The retired general said that the fiasco in Bophuthatswana on Friday, when dozens of people died after an ill- judged invasion by Boer commandos, had precipitated his decision to break ranks with anti-election hardliners.
General Viljoen was a founder member of the Volksfront, created in May last year in an attempt to unite some 40 factions committed to the idea of carving out a separate state for Afrikaners within South Africa's borders.
No less dramatic was the decision yesterday of the South African government, and the multi-party Transitional Executive Council (TEC), to topple the man in whose defence the right-wing army had gone to war, the Bophuthatswana president, Lucas Mangope. Somewhat implausibly - with the South African Defence Force saying it had taken full control of the 'homeland' - Mr Mangope insisted he was still in power.

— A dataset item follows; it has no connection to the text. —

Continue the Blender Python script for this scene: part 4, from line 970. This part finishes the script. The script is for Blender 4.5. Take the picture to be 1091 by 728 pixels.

Bophuthatswana was stable yesterday following the high drama of Friday, when three white members of Eugene Terre-Blanche's Afrikaner Resistance Movement (AWB), died. Far more blacks - as many as 47 and mostly unarmed - were killed by rampaging white right-wingers. The AWB force of 4,000 was driven out by the Bophuthatswana and South African armies.
What made the headlines in South Africa yesterday, however, was the deaths of the three AWB men, luridly captured by cameramen and photographers. The response of most South Africans to the images seemed to be one of inchoate shock, although a number of black South Africans admitted yesterday to confused feelings of horror and delight.
The Conservative Party leader, Ferdi Hartzenberg, now the unchallenged chief of the rejectionist right, blamed the deaths of the AWB men on the 'ruthless ANC Communists'.